More brickbats for faculties of education
Guest Blog by Mark DeWolf - letter to the editor in response to Margaret Wente's column on faculties of education
Bravo on this morning's column regarding the lack of math knowledge and skills among elementary teachers of math. And you may very well be right in suggesting that there is too much emphasis on other "learnings" (to use the current jargon) in university Education departments. I suspect that part of the problem stems from an underlying problem that afflicts all sorts of organizations, namely, the need of administrators, managers, and consultants to continually come up with new and apparently promising approaches in order to justify their positions and quite possibly enhance them. In math teaching, we've seen all kinds of new approaches being recommended to teachers (and student teachers) in the past 20 years, the use of "manipulatives" being one I can think of. While working as a Literacy Coach in the Halifax school system, I kept coming across boxes of these blocks and other interesting shapes gathering dust in book storage rooms. I was also shocked to hear that the use of the terms "numerator" and "denominator" was being discouraged by the Math Coach (preferring the terms "upper number" and "lower number") on the grounds that the previously-used terms sounded too intimidating for junior high students. This, despite the fact that the kids had no trouble with words like "terminator" and "refrigerator". That's just one little detail that illustrates how silly and wrong-headed some of the new approaches can be. But they keep coming.
Perhaps a column on the paucity of knowledge and skills among English teachers is in order as well. In my three years as a Literacy Coach at the junior high level (and in my 25 years as an English teacher in Halifax before that), I was continually surprised (even shocked) by the inability of younger English teachers to write a sentence that was free of errors, and their complete lack of knowledge about some of the most basic "rules" of English expression. Communications from school board officials (many of whom had risen through the teaching ranks) were littered with errors of all kinds, and one of my Literacy Coach supervisors actually had to ask me to tell her if any of her messages to the coaching cohort contained errors, as she admitted she wasn't very confident in "areas of correctness."

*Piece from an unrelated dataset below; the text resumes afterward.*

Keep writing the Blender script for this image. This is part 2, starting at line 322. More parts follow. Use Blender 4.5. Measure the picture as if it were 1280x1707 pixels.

In Nova Scotia, teacher training is conducted by three universities: Acadia, St. Francis Xavier, and Mount St. Vincent (this last in Halifax). The MSVU education program lasts two years, and includes a good deal of in-school practice teaching (a welcome improvement over earlier one-year programs with limited classroom practice) and I have been led to believe that administrators of the MSVU program are not afraid to 'wash out" B.Ed. candidates who prove unfit for teaching. I believe that receiving repeated negative evaluations from supervising professors and teachers may be enough to remove a student from the program, but I wish I could be assured that their actual knowledge and skills in the subject they propose to teach is also looked at carefully. Ideally, competence in their proposed subject area would be evaluated at the time of acceptance into the program. Years ago, when I was temporarily B.Ed. Coordinator at Dalhousie University (back when Dal had an Education department), it was my job to approve any applicants for the program, and remember clearly having to reject applications from would-be teachers of English (who had already earned B.A.s) on the grounds that their application letters were full of obvious errors. But at a time when universities are fighting to keep their numbers up, pursuing a strict policy of weeding out unsuitable candidates is very much against the interests of Education departments. Sadly, not pursuing such a policy is very much against the interests of good public education.
Again, Margaret, thank you for this morning's column.